Chronicles was the last book in the Hebrew Canon.
The earliest extant Christian list of Old Testament books was recorded by Melito, bishop of Sardis in A.D. 170.
This list does not mention Lamentations (which was usually understood to be part of the book of Jeremiah), or Nehemiah, which was normally appended to Ezra.
The only other omission was the book of Esther which could have been grouped with Ezra and Nehemiah.
The late fourth century writer Epiphanius, bishop of Salamis in Cyprus, quoted another ancient list from the second century which included all the books corresponding to our thirty-nine, except Lamentations, which was probably considered an appendix to Jeremiah.
Origen (A.D. 185-254) also provided a list of the Old Testament books in use corresponding to what we now accept as the Old Testament.
The Talmud is the written opinion of the Rabbis recorded from 400 B.C. to 500 A.D. over a period of nearly 900 years.

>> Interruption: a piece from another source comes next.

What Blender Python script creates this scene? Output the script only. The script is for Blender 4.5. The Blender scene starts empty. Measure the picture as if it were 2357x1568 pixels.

The word Talmud comes from another Hebrew word lamad meaning “to teach.”
Throughout the Talmud there was always canonicity-consciousness.
Then there is Eusebius who was a famous historian of the Patristic era (fourth century A.D.) who stated that the entire Old Testament was recognized and accepted in his day.
Tertullian who was another famous historian of that same era and one of the Patristic writers concurred but included Esther in the Old Testament Canon whereas Eusebius did not.